Neither development sequence applies to the white pine and hemlock stand at Cathedral Pines. The dominant white pines here had been considered an even aged stand, roughly 200 years old, until the trees blown down by a tornado in August 1980, damaged a portion of the forest and provided The Nature Conservancy with an opportunity to take a much closer look at the stand. Each downed tree was methodically cored and accurately dated by counting the annual growth rings. Unexpectedly, several 300 year old pines were discovered. Equally surprising, their diameters and straight growth form were similar to those of the trees a full 100 years younger that grew right next to them.
These discoveries posed new questions about the origins of the present stand. Had these older trees been part of an extensive white-pine stand which was lost to some naturally occurring disaster in 1780 ? Or had the 2 generations of pines been part of a northern hardwood forest whose hardwood component had been devastated by an insect infestation ? It seems most unusual that so few 300 year old white pines remain, and that the ones in the Conservancy found were so straight and slender.

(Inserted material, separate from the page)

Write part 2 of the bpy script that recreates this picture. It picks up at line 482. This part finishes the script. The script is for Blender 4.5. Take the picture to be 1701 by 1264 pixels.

Well to the north of the trail is the site of a specialized logging operation. A contractor was looking for a stand of long, slender white pines over a hundred feet in height, no greater than eighteen inches in diameter at the butt, and no less than nine inches at the tip. The white pines located just to the north of what was to become the Conservancy's boundary were found to be ideal for his purposes,and the cutting began in 1953.
The contractor brought with him a team of Oneida Indians from upper New York State to do the cutting. The trees were felled one on top of the other so that the tip of the most recently dropped tree would cushion the fall of the next tree brought down. In so gentle a fashion, a tiny saw-whet owl was brought to the earth unharmed.
The logs were piled onto a flat-bed trailer truck and driven to New York. The stems were so long and flexible that roughly two feet in length were lost as the tips dragged and were shorn away during the drive. The logs were ultimately used as pilings to support the Tappan Zee Bridge accross the Hudson River as well as Israel's Tel Aviv airport.